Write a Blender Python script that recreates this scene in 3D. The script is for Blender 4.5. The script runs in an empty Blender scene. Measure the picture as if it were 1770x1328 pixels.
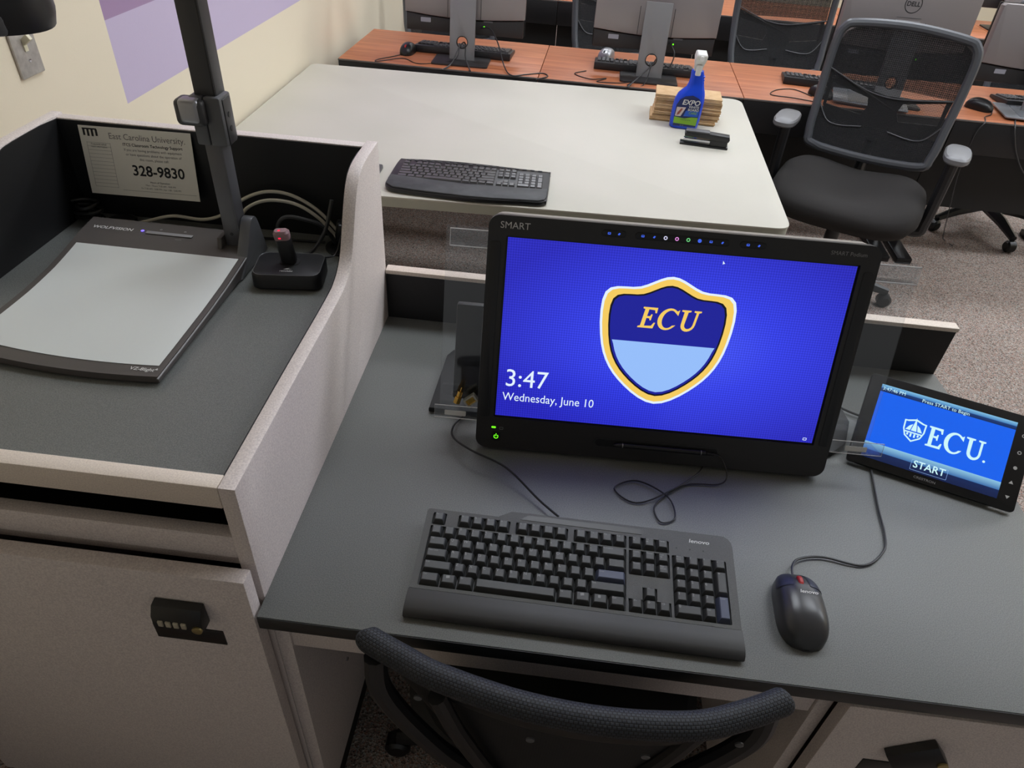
import bpy, bmesh, math, random
from mathutils import Matrix, Vector
random.seed(7)
R = math.radians
scene = bpy.context.scene
COL = scene.collection
T = 0.72                      # height of the instructor's worktop above the floor

# ------------------------------------------------------------------ camera
def camera():
    yaw, pitch, roll, f = 0.058180, 0.681603, 0.072662, 1220.54
    cy, sy, cp, sp = math.cos(yaw), math.sin(yaw), math.cos(pitch), math.sin(pitch)
    fw = Vector((-sy*cp, cy*cp, -sp)); rt = Vector((cy, sy, 0)); up = rt.cross(fw)
    cr, sr = math.cos(roll), math.sin(roll)
    r2 = rt*cr+up*sr; u2 = -rt*sr+up*cr
    cd = bpy.data.cameras.new('camera'); cd.sensor_width = 36; cd.lens = f/1770*36; cd.clip_start = .02
    o = bpy.data.objects.new('camera', cd); COL.objects.link(o)
    m = Matrix((r2, u2, -fw)).transposed().to_4x4(); m.translation = (0.345863, -0.499316, 0.849369+T)
    o.matrix_world = m; scene.camera = o
camera()
# ------------------------------------------------------------------ world and exposure
w = bpy.data.worlds.new('world'); scene.world = w; w.use_nodes = True
w.node_tree.nodes['Background'].inputs[0].default_value = (.95, .98, 1, 1)
w.node_tree.nodes['Background'].inputs[1].default_value = .20
vs = scene.view_settings
vs.view_transform = 'Standard'; vs.look = 'None'; vs.gamma = 1; vs.use_curve_mapping = False; vs.exposure = 0.0
cy_ = scene.cycles; cy_.max_bounces = 6; cy_.diffuse_bounces = 3; cy_.glossy_bounces = 3; cy_.transparent_max_bounces = 12
LAMP = 12.3                   # strength of the ceiling panels
CEIL = 3.0                    # ceiling height
TROFFERS = [(x, y) for y in (1.6, 3.8, 6.0) for x in (.35, 2.15, 3.95, 5.3)]

# ------------------------------------------------------------------ materials
def lin(c):
    return tuple((v/255/12.92) if v/255 <= .04045 else ((v/255+.055)/1.055)**2.4 for v in c)
MATS = {}
def mat(name, c, rough=.5, metal=0, bump=0, bscale=400, c2=None, cscale=300, emit=None, es=1, coat=0, spec=.5, detail=2, ramp=(.35, .65)):
    if name in MATS: return MATS[name]
    m = bpy.data.materials.new(name); m.use_nodes = True; MATS[name] = m
    nt = m.node_tree; b = nt.nodes['Principled BSDF']
    b.inputs['Base Color'].default_value = (*lin(c), 1)
    b.inputs['Roughness'].default_value = rough; b.inputs['Metallic'].default_value = metal
    b.inputs['Specular IOR Level'].default_value = spec
    if coat: b.inputs['Coat Weight'].default_value = coat; b.inputs['Coat Roughness'].default_value = .08
    if emit: b.inputs['Emission Color'].default_value = (*lin(emit), 1); b.inputs['Emission Strength'].default_value = es
    if c2 or bump:
        tc = nt.nodes.new('ShaderNodeTexCoord')
    if c2:
        n = nt.nodes.new('ShaderNodeTexNoise'); n.inputs['Scale'].default_value = cscale; n.inputs['Detail'].default_value = detail
        r = nt.nodes.new('ShaderNodeValToRGB')
        r.color_ramp.elements[0].position = ramp[0]; r.color_ramp.elements[1].position = ramp[1]
        r.color_ramp.elements[0].color = (*lin(c), 1); r.color_ramp.elements[1].color = (*lin(c2), 1)
        nt.links.new(tc.outputs['Object'], n.inputs['Vector']); nt.links.new(n.outputs['Fac'], r.inputs['Fac'])
        nt.links.new(r.outputs['Color'], b.inputs['Base Color'])
    if bump:
        n2 = nt.nodes.new('ShaderNodeTexNoise'); n2.inputs['Scale'].default_value = bscale; n2.inputs['Detail'].default_value = 2
        bp = nt.nodes.new('ShaderNodeBump'); bp.inputs['Strength'].default_value = bump; bp.inputs['Distance'].default_value = .002
        nt.links.new(tc.outputs['Object'], n2.inputs['Vector']); nt.links.new(n2.outputs['Fac'], bp.inputs['Height'])
        nt.links.new(bp.outputs['Normal'], b.inputs['Normal'])
    return m
def emat(name, c, s=1.0, rough=.25):
    return mat(name, (4, 4, 6), rough, emit=c, es=s)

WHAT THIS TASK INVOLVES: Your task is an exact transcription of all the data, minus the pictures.

ANSWER FOR THE TASK:
Write a Blender Python script that recreates this scene in 3D. The script is for Blender 4.5. The script runs in an empty Blender scene. Measure the picture as if it were 1770x1328 pixels.
import bpy, bmesh, math, random
from mathutils import Matrix, Vector
random.seed(7)
R = math.radians
scene = bpy.context.scene
COL = scene.collection
T = 0.72                      # height of the instructor's worktop above the floor

# ------------------------------------------------------------------ camera
def camera():
    yaw, pitch, roll, f = 0.058180, 0.681603, 0.072662, 1220.54
    cy, sy, cp, sp = math.cos(yaw), math.sin(yaw), math.cos(pitch), math.sin(pitch)
    fw = Vector((-sy*cp, cy*cp, -sp)); rt = Vector((cy, sy, 0)); up = rt.cross(fw)
    cr, sr = math.cos(roll), math.sin(roll)
    r2 = rt*cr+up*sr; u2 = -rt*sr+up*cr
    cd = bpy.data.cameras.new('camera'); cd.sensor_width = 36; cd.lens = f/1770*36; cd.clip_start = .02
    o = bpy.data.objects.new('camera', cd); COL.objects.link(o)
    m = Matrix((r2, u2, -fw)).transposed().to_4x4(); m.translation = (0.345863, -0.499316, 0.849369+T)
    o.matrix_world = m; scene.camera = o
camera()
# ------------------------------------------------------------------ world and exposure
w = bpy.data.worlds.new('world'); scene.world = w; w.use_nodes = True
w.node_tree.nodes['Background'].inputs[0].default_value = (.95, .98, 1, 1)
w.node_tree.nodes['Background'].inputs[1].default_value = .20
vs = scene.view_settings
vs.view_transform = 'Standard'; vs.look = 'None'; vs.gamma = 1; vs.use_curve_mapping = False; vs.exposure = 0.0
cy_ = scene.cycles; cy_.max_bounces = 6; cy_.diffuse_bounces = 3; cy_.glossy_bounces = 3; cy_.transparent_max_bounces = 12
LAMP = 12.3                   # strength of the ceiling panels
CEIL = 3.0                    # ceiling height
TROFFERS = [(x, y) for y in (1.6, 3.8, 6.0) for x in (.35, 2.15, 3.95, 5.3)]

# ------------------------------------------------------------------ materials
def lin(c):
    return tuple((v/255/12.92) if v/255 <= .04045 else ((v/255+.055)/1.055)**2.4 for v in c)
MATS = {}
def mat(name, c, rough=.5, metal=0, bump=0, bscale=400, c2=None, cscale=300, emit=None, es=1, coat=0, spec=.5, detail=2, ramp=(.35, .65)):
    if name in MATS: return MATS[name]
    m = bpy.data.materials.new(name); m.use_nodes = True; MATS[name] = m
    nt = m.node_tree; b = nt.nodes['Principled BSDF']
    b.inputs['Base Color'].default_value = (*lin(c), 1)
    b.inputs['Roughness'].default_value = rough; b.inputs['Metallic'].default_value = metal
    b.inputs['Specular IOR Level'].default_value = spec
    if coat: b.inputs['Coat Weight'].default_value = coat; b.inputs['Coat Roughness'].default_value = .08
    if emit: b.inputs['Emission Color'].default_value = (*lin(emit), 1); b.inputs['Emission Strength'].default_value = es
    if c2 or bump:
        tc = nt.nodes.new('ShaderNodeTexCoord')
    if c2:
        n = nt.nodes.new('ShaderNodeTexNoise'); n.inputs['Scale'].default_value = cscale; n.inputs['Detail'].default_value = detail
        r = nt.nodes.new('ShaderNodeValToRGB')
        r.color_ramp.elements[0].position = ramp[0]; r.color_ramp.elements[1].position = ramp[1]
        r.color_ramp.elements[0].color = (*lin(c), 1); r.color_ramp.elements[1].color = (*lin(c2), 1)
        nt.links.new(tc.outputs['Object'], n.inputs['Vector']); nt.links.new(n.outputs['Fac'], r.inputs['Fac'])
        nt.links.new(r.outputs['Color'], b.inputs['Base Color'])
    if bump:
        n2 = nt.nodes.new('ShaderNodeTexNoise'); n2.inputs['Scale'].default_value = bscale; n2.inputs['Detail'].default_value = 2
        bp = nt.nodes.new('ShaderNodeBump'); bp.inputs['Strength'].default_value = bump; bp.inputs['Distance'].default_value = .002
        nt.links.new(tc.outputs['Object'], n2.inputs['Vector']); nt.links.new(n2.outputs['Fac'], bp.inputs['Height'])
        nt.links.new(bp.outputs['Normal'], b.inputs['Normal'])
    return m
def emat(name, c, s=1.0, rough=.25):
    return mat(name, (4, 4, 6), rough, emit=c, es=s)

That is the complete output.